おとなしい人はリーダーシップをとるのが得意じゃないイメージがありますよね。脳科学者の西剛志氏は著書『「おとなしい人」の完全成功マニュアル 内向型の強みを活かして人生を切り拓く方法』の中で、「リーダーシップは従業員によって決まる」と言っています。一体どういうことでしょうか? それはなぜなのか、本書から紹介します。
リーダーシップは従業員で決まる
そうはいっても、内向型がもっとも苦手に感じやすいのが、リーダーとしての仕事をまかされたときです。人を動かすよりも、自分一人で仕事をしたほうが速くて楽だと思ってしまう傾向があるからです。実際に内向型は、世の中的にもリーダーシップを発揮できないというふうに思われています。
米国の2015年の研究では、企業のマネージャー層の内向型の割合は、なんとわずか4%という結果が出ました。すなわち、管理職の96%は外向型ということになります。ぐいぐい周りを引っ張っていく外向型リーダーのほうが、かつてはよく目立っていたのでしょう。外向型は、よく話し、明るく、会議でも注目を集めやすく、優れたコミュニケーターやリーダーになりやすいことがわかっています。
研究者たちのなかにも、「よいリーダーとは外向型である」という先入観のようなものがあり、内向型リーダーの成果は見過ごされてきた歴史があります。これらの過去の事実だけを見ればたしかに、外向型のほうがリーダーに向いているように思えるかもしれません。
ところが、近年、意外な事実が判明しました。「外向型と内向型、どちらがリーダーに向いているかは『従業員のタイプ』で決まる」というのです。具体的には、次のような結果でした。
・受け身な従業員が多い → 外向的なリーダーが優位
・積極的な従業員が多い → 内向的なリーダーが優位
上司の命令に従う、いわゆる軍隊的・トップダウン式組織の場合は、外向型リーダーのほうがうまくいきます。他方、積極性に溢れ、自発的に動くのが得意な従業員が多い場合は、実は、あれこれ指図するよりも、内向型のリーダーのほうが望ましい。そんな明確な違いが明らかになったのです。

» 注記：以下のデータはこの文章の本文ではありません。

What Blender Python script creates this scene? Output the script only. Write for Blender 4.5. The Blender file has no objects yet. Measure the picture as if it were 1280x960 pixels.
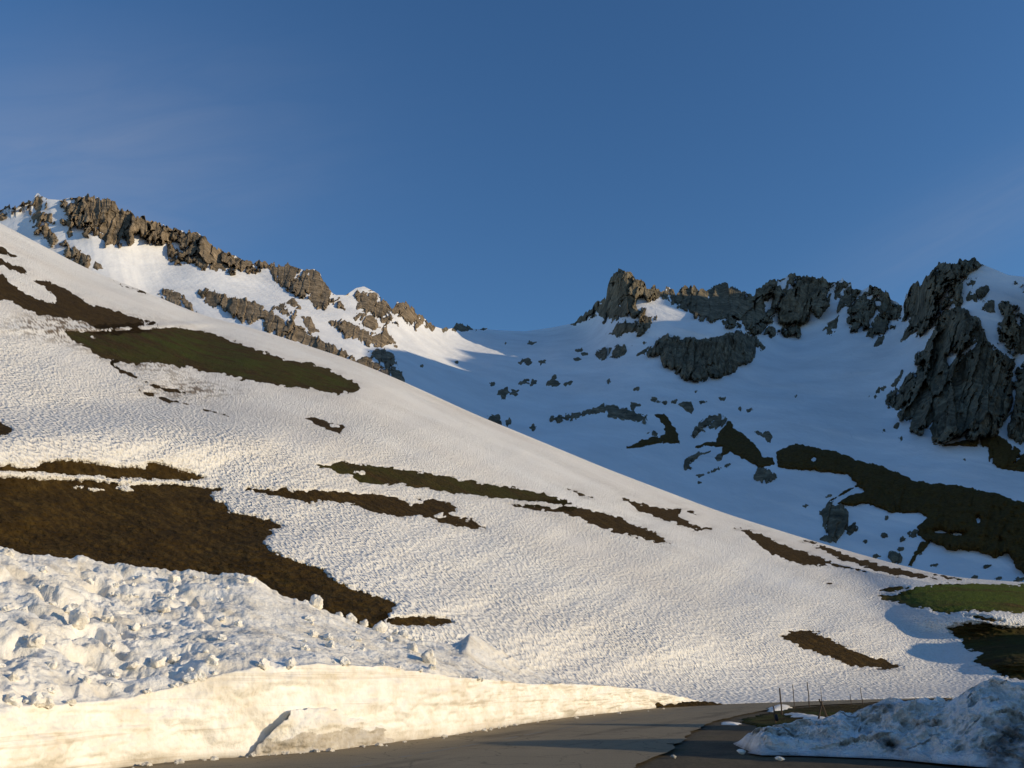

内向型は、うしろから人をサポートするのが得意です。自分が前に出て、みんなをぐいぐい引っ張っていくよりも、仕事を各々に任せ、その人の能力を引き出すほうが適しています。今、世界的なリーダーシップの研究でも注目されている「サーヴァント・リーダーシップ(従属する奉仕型のリーダーシップ)」と共通するものです。
サーヴァント・リーダーシップとは、上から下に命令するトップダウン形式のリーダーシップとは異なり、従業員に必要なものをリーダーが提供して、メンバーの意欲を引き出していくボトムアップ型のリーダーシップです。最近は若い人が会社をすぐにやめることがよくニュースでも取り上げられます。
価値観が多様化した現代では、無理に価値観を押し付ける従来のトップダウン式のリーダーシップは、若い人の価値観の自由が奪われるため、やる気が下がってしまうからです。自分が前に立ってどんどん行動するのが得意な外向型は、トップダウン形式のリーダーシップが得意です。
しかし、意欲があって自分で考えることが好きな積極的な従業員は、その環境に違和感を感じ、チームや組織全体の士気も下がってしまいます。一方で、前に出るのが好きではない内向型は、周りが活躍できるように後ろから支援するほうが得意です。人の心に響く言葉を言える内向型は、チームメンバーのやる気をさりげなく鼓舞する役割が向いています。
一つのことを深く極めようとする内向型はビジネスからスポーツ、芸術でも第一線のプレーヤーや職人として活躍できますが、チームの場合はどちらかというと後方から支援する監督やプロデューサーのような立ち位置のほうが本来の力を発揮しやすいと言えます。アジアのことわざに、「小心な人が豪快な人を砕く」という言葉がありますが、まさに、積極的なチームを導くのはおとなしい人の強みなのかもしれません。
もちろん、内向型が無理にリーダーになる必要はありませんが、内向型がリーダーになってもうまくいく可能性は多分にあるということです。これに外向性が備わった、両向型の人になれば、受け身のメンバーにも積極的なメンバーにもより大きな影響を与えられるため、素晴らしいリーダーシップを発揮できるでしょう。